Unfortunately, Erich Scherfen’s story is not an unfamiliar one, especially to persons of Middle Eastern descent. Far too many American citizens find themselves on the Watchlist after being incorrectly labeled as terrorists or even victims of mistaken identity. People who are misidentified as terrorists cannot check-in to flights online or use the automated check-in booths. Instead, they must take extra time and have an agent at the ticket counter confirm that they are an average person and not a terrorist, and are also subject to repeated security searches.
On February 4th, 2009, the House of Representatives passed a bill allowing people wrongly placed on DHS’s Terrorist Watchlist to file an appeal to have their name removed. The bill, The Fair, Accurate, Secure and Timely (FAST) Redress Act of 2009, was introduced by Rep. Yvette Clarke (D-NY) on January 15, 2009. It passed through the House with a vote of 413 – 3. Since that time, the FAST Act has wallowed in legislative limbo.

The purpose of this bill is straightforward: allowing citizens incorrectly placed on the Watchlist to get their names off it. Appellants under the bill will have to prove conclusively that they do not represent a threat to the citizenry of the United States. These safeguards are included in order to ensure that only those citizens misidentified as terrorists are allowed to remove their names, while at the same time protecting the integrity and original intent of the Watchlist.
The Terrorist Watchlist was originally conceived to protect U.S. citizens from those people and groups that seek to do them harm. The Watchlist is now too unwieldy to be truly effective, though, since it already includes over 1.3 million names. If those citizens who are not a threat to the United States were allowed recourse to remove their names, then the list would be streamlined and, therefore, much more effective. The Watchlist is supposed to protect innocent Americans; not to wrongly persecute them.  As Rep. Clarke pointed out, “With so many different names on the list, it is not surprising that every single day, countless Americans are misidentified as terrorists.”
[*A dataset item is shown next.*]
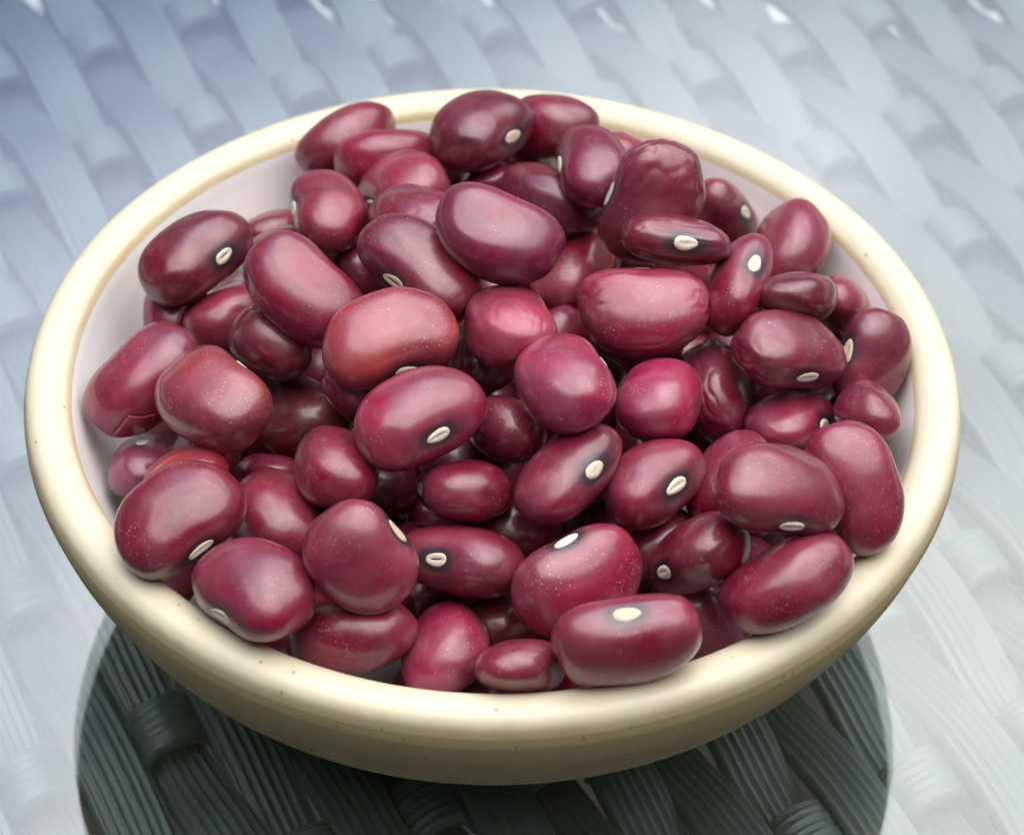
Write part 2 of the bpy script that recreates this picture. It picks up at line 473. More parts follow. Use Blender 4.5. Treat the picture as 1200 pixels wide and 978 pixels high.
def bean_shape(dims, ha, seed, wrinkle, lo=False):
    rnd = random.Random(seed)
    D = DIRS_LO if lo else (DIRS_HI if wrinkle > .25 else DIRS)
    n = rnd.uniform(2.2, 2.5)
    r = (np.abs(D) ** n).sum(1) ** (-1 / n)
    p = D * r[:, None]
    x, y, z = p[:, 0].copy(), p[:, 1].copy(), p[:, 2].copy()
    ha_n = ha
    tp = rnd.uniform(-.07, .07)
    # the ends lean towards the eye side, the eye side is flatter and dips at the eye
    kb = BEND.get(seed, rnd.uniform(.07, .17))
    y = y * (1 + tp * x)
    z = z * (1 - tp * .5 * x)
    y = y + kb * (x * x - .30) * (1 - .25 * np.abs(z))
    up = np.clip(y, 0, 1)
    y = y - .10 * up * np.exp(-((x - ha_n) / .42) ** 2)
    # eye side is a little wedge-shaped across its thickness, back is fuller
    z = z * (1 - .10 * np.clip(y, -1, 1))
    p = np.stack([x, y, z], 1)
    # a few faces pressed flat by neighbours
    for _ in range(3):
        d = np.array([rnd.gauss(0, .8), rnd.gauss(-.3, .8), rnd.gauss(0, 1)]); d /= np.linalg.norm(d)
        h = p @ d; lim = np.max(h) * rnd.uniform(.86, .95)
        ex = np.clip(h - lim, 0, None)
        p = p - np.outer(ex * .45, d)
    # lumps
    off = Vector((seed * 3.17, seed * 1.7, seed * .9))
    q = np.array([noise.noise(Vector(v) * 1.5 + off) for v in p]); p = p * (1 + .035 * q)[:, None]
    if wrinkle > 0:
        q = np.array([noise.noise(Vector((v[0] * 1.5 + .9 * noise.noise(Vector(v) * 1.7 + off), v[1] * 3.0, v[2] * 2.6)) + off) for v in p])
        q2 = np.array([noise.noise(Vector(v) * 6.5 + off) for v in p])
        msk = np.array([noise.noise(Vector(v) * 1.1 + off * 2) for v in p])
        msk = np.clip(msk * 1.8 + .6, 0, 1)
        p = p * (1 + wrinkle * msk * (-.042 * (1 - np.clip(np.abs(q) * 2.6, 0, 1)) ** 1.5 + .012 * q2))[:, None]
    return p * np.array(dims) * (.965 * S)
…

Rep. John Lewis’ (D-GA) inclusion on the terrorist Watchlist is perhaps the most well known story of the Watchlist’s problems. However, current and former members of the Watchlist include: Nelson Mandela, Marine Staff Sergeant Daniel Brown (who is on the list because “gunpowder was detected on his boots, most likely a residue of a previous tour in Iraq”) and the late Senator Ted Kennedy. It took three weeks for Senator Kennedy to have his name removed, and that was only a result of his prominence in government; not because he utilized an official appeals avenue.
Rep. Bennie Thompson (D-MS), the Chairman of the Homeland Security Committee, has said that “The watchlist is only as good as the information on it.” Rep. Thompson is absolutely correct, and having people who are not terrorists on the list will only continue to degrade the list’s efficacy.
Sure, it seems like common sense to let Americans affected by their name’s inclusion on a massive, secret Terrorist Watchlist to prove that they don’t belong on the list or that they aren’t the same person as the name on the list. The House also voted to give Americans this right in the previous session of Congress, only to see it languish in the Senate’s Commerce Committee. Yet, without a strong champion in the Senate, this bill will die there, and Americans still won’t have that right.